Supplied data -
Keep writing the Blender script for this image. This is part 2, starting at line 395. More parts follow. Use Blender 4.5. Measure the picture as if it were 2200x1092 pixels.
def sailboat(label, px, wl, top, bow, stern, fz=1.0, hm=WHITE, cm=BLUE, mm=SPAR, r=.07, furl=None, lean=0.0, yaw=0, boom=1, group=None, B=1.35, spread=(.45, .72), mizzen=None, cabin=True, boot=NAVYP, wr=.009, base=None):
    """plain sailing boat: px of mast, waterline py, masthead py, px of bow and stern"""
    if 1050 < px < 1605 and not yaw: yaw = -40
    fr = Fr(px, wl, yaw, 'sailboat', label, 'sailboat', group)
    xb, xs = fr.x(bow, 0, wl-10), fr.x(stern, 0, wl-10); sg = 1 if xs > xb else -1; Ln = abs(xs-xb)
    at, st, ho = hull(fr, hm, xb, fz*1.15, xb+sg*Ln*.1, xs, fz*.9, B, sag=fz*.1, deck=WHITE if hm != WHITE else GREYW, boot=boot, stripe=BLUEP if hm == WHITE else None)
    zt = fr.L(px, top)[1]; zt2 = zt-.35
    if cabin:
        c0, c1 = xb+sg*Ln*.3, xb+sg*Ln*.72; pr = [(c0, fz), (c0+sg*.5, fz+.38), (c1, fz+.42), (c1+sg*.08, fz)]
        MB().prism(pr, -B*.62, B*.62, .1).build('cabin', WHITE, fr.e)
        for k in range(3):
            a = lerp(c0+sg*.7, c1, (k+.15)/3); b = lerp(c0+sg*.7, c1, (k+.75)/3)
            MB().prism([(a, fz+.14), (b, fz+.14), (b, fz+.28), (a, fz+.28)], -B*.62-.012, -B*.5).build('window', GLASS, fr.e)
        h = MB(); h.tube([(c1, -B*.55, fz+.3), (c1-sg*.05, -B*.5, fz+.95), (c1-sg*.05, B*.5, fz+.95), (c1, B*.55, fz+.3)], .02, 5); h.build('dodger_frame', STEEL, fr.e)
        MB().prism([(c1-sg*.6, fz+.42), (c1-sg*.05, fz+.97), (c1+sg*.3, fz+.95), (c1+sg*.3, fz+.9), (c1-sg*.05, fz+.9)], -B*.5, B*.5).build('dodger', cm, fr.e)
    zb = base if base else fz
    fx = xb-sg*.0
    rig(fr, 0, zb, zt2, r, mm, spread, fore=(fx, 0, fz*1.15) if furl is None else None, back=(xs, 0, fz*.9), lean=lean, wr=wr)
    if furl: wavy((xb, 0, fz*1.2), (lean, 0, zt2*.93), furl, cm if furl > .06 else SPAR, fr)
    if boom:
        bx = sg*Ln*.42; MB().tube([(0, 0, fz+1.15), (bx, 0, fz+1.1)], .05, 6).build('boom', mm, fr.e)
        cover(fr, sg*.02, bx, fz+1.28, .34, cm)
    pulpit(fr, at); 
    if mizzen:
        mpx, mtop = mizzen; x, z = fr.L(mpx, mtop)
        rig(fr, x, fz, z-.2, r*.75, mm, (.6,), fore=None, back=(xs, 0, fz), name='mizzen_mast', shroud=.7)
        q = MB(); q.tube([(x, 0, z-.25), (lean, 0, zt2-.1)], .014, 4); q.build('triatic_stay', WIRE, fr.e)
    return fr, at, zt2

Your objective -
Go back to the listing above and please repeat it exactly.

Exercise solution -
Keep writing the Blender script for this image. This is part 2, starting at line 395. More parts follow. Use Blender 4.5. Measure the picture as if it were 2200x1092 pixels.
def sailboat(label, px, wl, top, bow, stern, fz=1.0, hm=WHITE, cm=BLUE, mm=SPAR, r=.07, furl=None, lean=0.0, yaw=0, boom=1, group=None, B=1.35, spread=(.45, .72), mizzen=None, cabin=True, boot=NAVYP, wr=.009, base=None):
    """plain sailing boat: px of mast, waterline py, masthead py, px of bow and stern"""
    if 1050 < px < 1605 and not yaw: yaw = -40
    fr = Fr(px, wl, yaw, 'sailboat', label, 'sailboat', group)
    xb, xs = fr.x(bow, 0, wl-10), fr.x(stern, 0, wl-10); sg = 1 if xs > xb else -1; Ln = abs(xs-xb)
    at, st, ho = hull(fr, hm, xb, fz*1.15, xb+sg*Ln*.1, xs, fz*.9, B, sag=fz*.1, deck=WHITE if hm != WHITE else GREYW, boot=boot, stripe=BLUEP if hm == WHITE else None)
    zt = fr.L(px, top)[1]; zt2 = zt-.35
    if cabin:
        c0, c1 = xb+sg*Ln*.3, xb+sg*Ln*.72; pr = [(c0, fz), (c0+sg*.5, fz+.38), (c1, fz+.42), (c1+sg*.08, fz)]
        MB().prism(pr, -B*.62, B*.62, .1).build('cabin', WHITE, fr.e)
        for k in range(3):
            a = lerp(c0+sg*.7, c1, (k+.15)/3); b = lerp(c0+sg*.7, c1, (k+.75)/3)
            MB().prism([(a, fz+.14), (b, fz+.14), (b, fz+.28), (a, fz+.28)], -B*.62-.012, -B*.5).build('window', GLASS, fr.e)
        h = MB(); h.tube([(c1, -B*.55, fz+.3), (c1-sg*.05, -B*.5, fz+.95), (c1-sg*.05, B*.5, fz+.95), (c1, B*.55, fz+.3)], .02, 5); h.build('dodger_frame', STEEL, fr.e)
        MB().prism([(c1-sg*.6, fz+.42), (c1-sg*.05, fz+.97), (c1+sg*.3, fz+.95), (c1+sg*.3, fz+.9), (c1-sg*.05, fz+.9)], -B*.5, B*.5).build('dodger', cm, fr.e)
    zb = base if base else fz
    fx = xb-sg*.0
    rig(fr, 0, zb, zt2, r, mm, spread, fore=(fx, 0, fz*1.15) if furl is None else None, back=(xs, 0, fz*.9), lean=lean, wr=wr)
    if furl: wavy((xb, 0, fz*1.2), (lean, 0, zt2*.93), furl, cm if furl > .06 else SPAR, fr)
    if boom:
        bx = sg*Ln*.42; MB().tube([(0, 0, fz+1.15), (bx, 0, fz+1.1)], .05, 6).build('boom', mm, fr.e)
        cover(fr, sg*.02, bx, fz+1.28, .34, cm)
    pulpit(fr, at); 
    if mizzen:
        mpx, mtop = mizzen; x, z = fr.L(mpx, mtop)
        rig(fr, x, fz, z-.2, r*.75, mm, (.6,), fore=None, back=(xs, 0, fz), name='mizzen_mast', shroud=.7)
        q = MB(); q.tube([(x, 0, z-.25), (lean, 0, zt2-.1)], .014, 4); q.build('triatic_stay', WIRE, fr.e)
    return fr, at, zt2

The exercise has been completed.